Okay, fuck this shit. For the right pay I would tolerate her creepy Play-Doh face with its abundance of bright pink blush and the saccharine sweet lilt in her voice. I would even overlook the religious blather. But when you try to tell me what I can and can't do when neither you nor your precious customers can see me, that's when you cross a line. If I want to listen to Norwegian death metal whilst driving naked in my own car, then goddamnit that's what I'm gonna do. What next, is shitting at work verboten because the Bible says that going to the bathroom is a sin? (I assume this is the case; it was in an episode of The Simpsons.)

"I...see." I'm over the acting at this point; I'm just ready for this to be over. And of all the things I could say now, I bust out the most limp-dicked thing of all. I can't help feeling I brought this on myself somehow. Karma ran over my dogma, or something.

"Well I must say Ms. Winter, I really like you. You seem almost too good to be true. I am definitely going to give you some serious consideration for this position.

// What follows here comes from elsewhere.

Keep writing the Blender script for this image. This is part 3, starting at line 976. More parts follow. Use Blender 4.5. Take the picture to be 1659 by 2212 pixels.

I will definitely be giving you a call back soon, since I want to fill this position as soon as possible."

I say something but at this point my brain has long since said "you can stay, but I'm leaving." I smile, nod, shake her hand, walk out the door, drive home. The second I'm back in cell phone reception I call my friend and tell her about the interview. She tends to be a little more understanding of other people's idiosyncrasies than I, but even she agrees that this woman was out of line and that at least 70% of what happened at this interview could ensure her little flower shop/B&B/cult commune could be shut down by the Better Business Bureau. So this event goes down in my log of "hilariously quirky things that have happened to me that I might write about someday".

Later that night, around 9:00 or so, I get a call from a number I don't recognize. A later check of my voice mail reveals a message from Christiane, telling me she would like to hire me and to call her back ASAP. I delete the message.